— START —

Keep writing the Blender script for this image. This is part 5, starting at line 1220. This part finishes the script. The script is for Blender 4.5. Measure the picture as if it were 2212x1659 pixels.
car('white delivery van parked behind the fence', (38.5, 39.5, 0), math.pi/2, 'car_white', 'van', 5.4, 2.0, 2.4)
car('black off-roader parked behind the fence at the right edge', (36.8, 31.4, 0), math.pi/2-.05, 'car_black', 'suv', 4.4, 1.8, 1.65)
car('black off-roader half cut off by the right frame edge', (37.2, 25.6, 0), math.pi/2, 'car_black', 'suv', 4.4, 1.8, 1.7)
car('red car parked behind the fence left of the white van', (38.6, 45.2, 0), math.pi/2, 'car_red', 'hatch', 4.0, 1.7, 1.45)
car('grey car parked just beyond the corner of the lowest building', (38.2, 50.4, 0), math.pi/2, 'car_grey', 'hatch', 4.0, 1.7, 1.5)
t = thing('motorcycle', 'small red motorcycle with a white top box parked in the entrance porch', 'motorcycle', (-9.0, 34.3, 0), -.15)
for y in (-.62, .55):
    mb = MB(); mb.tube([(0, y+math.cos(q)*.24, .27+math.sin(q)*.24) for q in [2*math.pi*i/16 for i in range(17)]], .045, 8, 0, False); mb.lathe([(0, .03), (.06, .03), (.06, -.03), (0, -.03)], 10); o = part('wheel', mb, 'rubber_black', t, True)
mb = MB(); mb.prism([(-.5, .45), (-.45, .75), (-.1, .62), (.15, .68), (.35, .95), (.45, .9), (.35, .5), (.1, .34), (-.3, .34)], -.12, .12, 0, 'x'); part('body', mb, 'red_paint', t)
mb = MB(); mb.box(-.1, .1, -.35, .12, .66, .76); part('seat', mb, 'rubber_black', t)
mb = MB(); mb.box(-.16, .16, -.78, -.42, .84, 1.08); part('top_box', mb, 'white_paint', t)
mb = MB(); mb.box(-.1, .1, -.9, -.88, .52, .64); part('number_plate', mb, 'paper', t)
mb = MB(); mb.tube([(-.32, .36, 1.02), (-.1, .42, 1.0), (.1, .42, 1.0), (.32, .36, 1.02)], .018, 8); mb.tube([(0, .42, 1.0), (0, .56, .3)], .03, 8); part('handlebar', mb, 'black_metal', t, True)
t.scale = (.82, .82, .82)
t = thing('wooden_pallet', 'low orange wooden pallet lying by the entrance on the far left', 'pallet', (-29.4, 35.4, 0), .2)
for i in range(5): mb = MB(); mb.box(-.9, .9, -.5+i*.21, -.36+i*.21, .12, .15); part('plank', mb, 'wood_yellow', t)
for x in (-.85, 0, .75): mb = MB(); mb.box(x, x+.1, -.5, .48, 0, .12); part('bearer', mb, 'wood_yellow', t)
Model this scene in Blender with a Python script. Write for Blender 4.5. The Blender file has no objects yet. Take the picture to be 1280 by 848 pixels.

— END —

Extract every record and return it verbatim.

Keep writing the Blender script for this image. This is part 5, starting at line 1220. This part finishes the script. The script is for Blender 4.5. Measure the picture as if it were 2212x1659 pixels.
car('white delivery van parked behind the fence', (38.5, 39.5, 0), math.pi/2, 'car_white', 'van', 5.4, 2.0, 2.4)
car('black off-roader parked behind the fence at the right edge', (36.8, 31.4, 0), math.pi/2-.05, 'car_black', 'suv', 4.4, 1.8, 1.65)
car('black off-roader half cut off by the right frame edge', (37.2, 25.6, 0), math.pi/2, 'car_black', 'suv', 4.4, 1.8, 1.7)
car('red car parked behind the fence left of the white van', (38.6, 45.2, 0), math.pi/2, 'car_red', 'hatch', 4.0, 1.7, 1.45)
car('grey car parked just beyond the corner of the lowest building', (38.2, 50.4, 0), math.pi/2, 'car_grey', 'hatch', 4.0, 1.7, 1.5)
t = thing('motorcycle', 'small red motorcycle with a white top box parked in the entrance porch', 'motorcycle', (-9.0, 34.3, 0), -.15)
for y in (-.62, .55):
    mb = MB(); mb.tube([(0, y+math.cos(q)*.24, .27+math.sin(q)*.24) for q in [2*math.pi*i/16 for i in range(17)]], .045, 8, 0, False); mb.lathe([(0, .03), (.06, .03), (.06, -.03), (0, -.03)], 10); o = part('wheel', mb, 'rubber_black', t, True)
mb = MB(); mb.prism([(-.5, .45), (-.45, .75), (-.1, .62), (.15, .68), (.35, .95), (.45, .9), (.35, .5), (.1, .34), (-.3, .34)], -.12, .12, 0, 'x'); part('body', mb, 'red_paint', t)
mb = MB(); mb.box(-.1, .1, -.35, .12, .66, .76); part('seat', mb, 'rubber_black', t)
mb = MB(); mb.box(-.16, .16, -.78, -.42, .84, 1.08); part('top_box', mb, 'white_paint', t)
mb = MB(); mb.box(-.1, .1, -.9, -.88, .52, .64); part('number_plate', mb, 'paper', t)
mb = MB(); mb.tube([(-.32, .36, 1.02), (-.1, .42, 1.0), (.1, .42, 1.0), (.32, .36, 1.02)], .018, 8); mb.tube([(0, .42, 1.0), (0, .56, .3)], .03, 8); part('handlebar', mb, 'black_metal', t, True)
t.scale = (.82, .82, .82)
t = thing('wooden_pallet', 'low orange wooden pallet lying by the entrance on the far left', 'pallet', (-29.4, 35.4, 0), .2)
for i in range(5): mb = MB(); mb.box(-.9, .9, -.5+i*.21, -.36+i*.21, .12, .15); part('plank', mb, 'wood_yellow', t)
for x in (-.85, 0, .75): mb = MB(); mb.box(x, x+.1, -.5, .48, 0, .12); part('bearer', mb, 'wood_yellow', t)
Model this scene in Blender with a Python script. Write for Blender 4.5. The Blender file has no objects yet. Take the picture to be 1280 by 848 pixels.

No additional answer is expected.